The Final Call

One of the city’s senior first responders is about to transition out of his role after four decades of service to area communities.

Yankton Volunteer Fire Department Chief Tom Kurtenbach will celebrate his last day on the job Jan. 14.

Kurtenbach announced his retirement last month.

He told the Press & Dakotan it was partially the world of television that helped him get on the path to a firefighting career.

“There used to be a show on called ‘Emergency!’ way back when on TV and it was about paramedics that were in the Los Angeles Fire Department,” he said. “It kind of got me interested in emergency services.”

He said that he took an EMT class while attending the University of South Dakota in 1981 where he would also serve as an EMT with the Vermillion and Clay County EMS, as well as the ambulance service in Bridgewater. This led him to taking a job with the fire department in Pierre in the mid-1980s.
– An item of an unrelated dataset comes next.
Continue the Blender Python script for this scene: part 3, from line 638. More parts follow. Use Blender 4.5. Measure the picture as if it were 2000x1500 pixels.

“Once you join and get involved in emergency services, you either like it or don’t, and I really liked it,” he said.

In addition to firefighting, Kurtenbach also worked with the Division of Insurance and the Department of Emergency Management — then called the Department of Emergency and Disaster Service — where he helped put together the statewide rural addressing system.

After holding a number of positions with the fire department in Pierre, Kurtenbach applied for the open chief spot with the Yankton Volunteer Fire Department, a position he’d take over in the spring of 2005.

“When you first get here, you have to learn the department and that takes a while,” he said. “It takes a while to get used to how things are done here and what you’d like change. And in a volunteer department, change does not necessarily come quick. You’ve got to bring the department with you and the changes you want to do and get their buy-in. I always like to say, ‘Hopefully I’ve left the place a little bit better than how I found it.’”

And while change may not necessarily come quickly, Kurtenbach talked about one change he helped to initiate in the department.

“One of the big things we did while I was here was to actually get the (City) Commission and the city manager on board with building a second fire station,” he said. “I was proud to be able to be the catalyst for building a second station.”

He said that decision has helped in boosting the area’s emergency preparedness.

“We improved our (Insurance Services Office) rating from a five to a three and in the rural area, we went from a nine or 10 all the way down to a three if you’re within five miles of a fire station,” he said. “Especially in the lake area, that’s a huge accomplishment. That’s not just me — that’s the volunteers, the water department and dispatch.”

Kurtenbach also said he’s had the chance to work with good people throughout his tenure in Yankton.

“We’ve got some great volunteers in town,” he said. “Working with them, they become your family and they become your friends.”

And while technology has changed significantly in the years he has been in emergency response, he said the people have largely not changed.

“There’s still good people who want to volunteer and serve their community,” he said. “Maybe the newer folks learn a little bit differently than the older folks do, but they’re just as eager to get out and help the community and they have the same reasons for joining.”

Kurtenbach said he’s enjoyed his time in firefighting but recognizes the sacrifices of those closest to him.

“The one thing I realize is probably the biggest sacrifice that’s been made is by my family,” he said. “When I came here, my oldest was 4 and my youngest was about 6 months old. We’ve grown up here and the fire department’s been our family, but they’ve had a lot of sacrifices, too — had to get up for calls during birthdays (and), the holidays, leave dinners and not been able to go places because I’ve been on call and not been able to go out in the boat with them on the Fourth of July because I’ve been on call. They made a huge sacrifice in order for me to be able to do my job and serve the community.”

Kurtenbach said he will be staying in Yankton following his retirement as fire chief. He said he has every intention of continuing to serve the community in a new way.

“I’m going to be going to work for the United Way being the Retired Senior Volunteer Program coordinator,” he said. “I’m really looking forward to doing that.”

Brad Moser, currently a captain with the Yankton Fire Department, will take over as interim chief Jan. 14. A “come and go” party to celebrate Kurtenbach’s retirement is set for Jan. 14 from 3-5 p.m. at Fire Station No. 2.